Unicode (UTF8) in dbhas on 2.5

Diez B. Roggisch deets at nospam.web.de
Mon Oct 20 10:04:50 EDT 2008


Yves Dorfsman wrote:

> Can you put UTF-8 characters in a dbhash in python 2.5 ?
> It fails when I try:
> 
>     #!/bin/env python
>     # -*- coding: utf-8 -*-
>     
>     import dbhash
>     
>     db = dbhash.open('dbfile.db', 'w')
>     db[u'smiley'] = u'☺'
>     db.close()
> 
> Do I need to change the bsd db library, or there is no way to make it work
> with python 2.5 ?

Please write the following program and meditate at least 30min in front of
it:

while True:
   print "utf-8 is not unicode"

Once this seemingly minor detail has sunken in, you are ready to work with
the below variant that will work:

#!/bin/env python
# -*- coding: utf-8 -*-
import dbhash
db = dbhash.open('dbfile.db', 'w')
db[u'smiley'.encode('utf-8')] = u'☺'.encode('utf-8')
db.close()


What is the difference? The dbhash module can only work with *bytestrings*.
Bytestrings are just that - a sequence of 8-bit-values.

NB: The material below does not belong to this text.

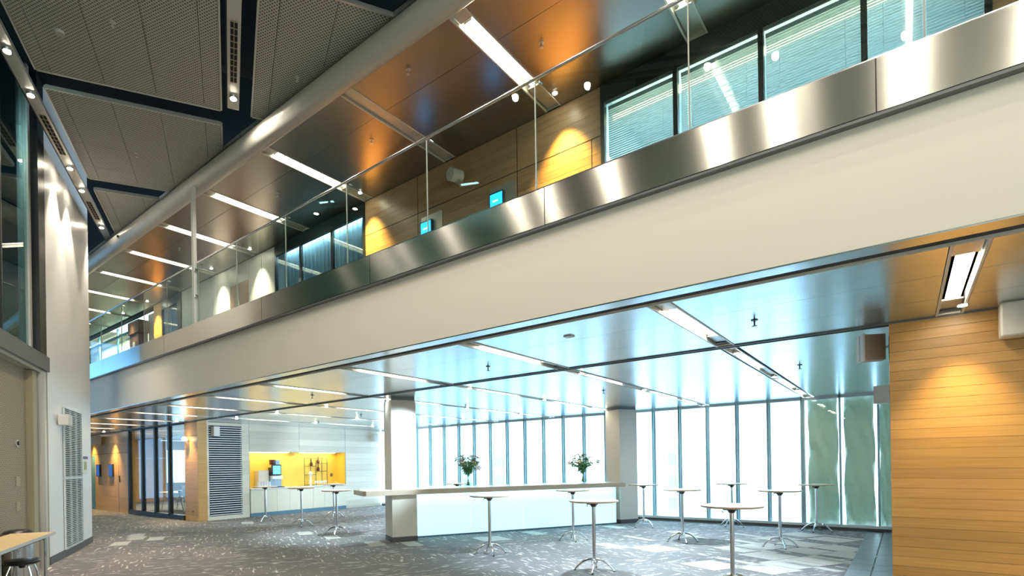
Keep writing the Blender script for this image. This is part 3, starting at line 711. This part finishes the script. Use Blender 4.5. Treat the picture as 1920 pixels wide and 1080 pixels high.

u""-literals are *unicode objects*. These are an abstract sequence of
characters, smileys or others.

Now the real world of databases, network-connections and harddrives doesn't
know about unicode. They only know bytes. So before you can write to them,
you need to "encode" the unicode data to a byte-stream-representation.
There are quite a few of these, e.g. latin1, or the aforementioned UTF-8,
which has the property that it can render *all* unicode characters,
potentially needing more than one byte per character.

Which is why the code above has those encode-calls on the unicode-objects.

But beware! Once you encoded the data, there is no way to *know* it's
encoding. So when reading the data, you will get *bytestrings*. So you need
to "decode" them, with the proper encoding. In this case, again utf-8.

Which brings us to the second part of the program:

db = dbhash.open('dbfile.db')
smiley = db[u'smiley'.encode('utf-8')].decode('utf-8')

print smiley.encode('utf-8')


The last encode is there to print out the smiley on a terminal - one of
those pesky bytestream-eaters that don't know about unicode.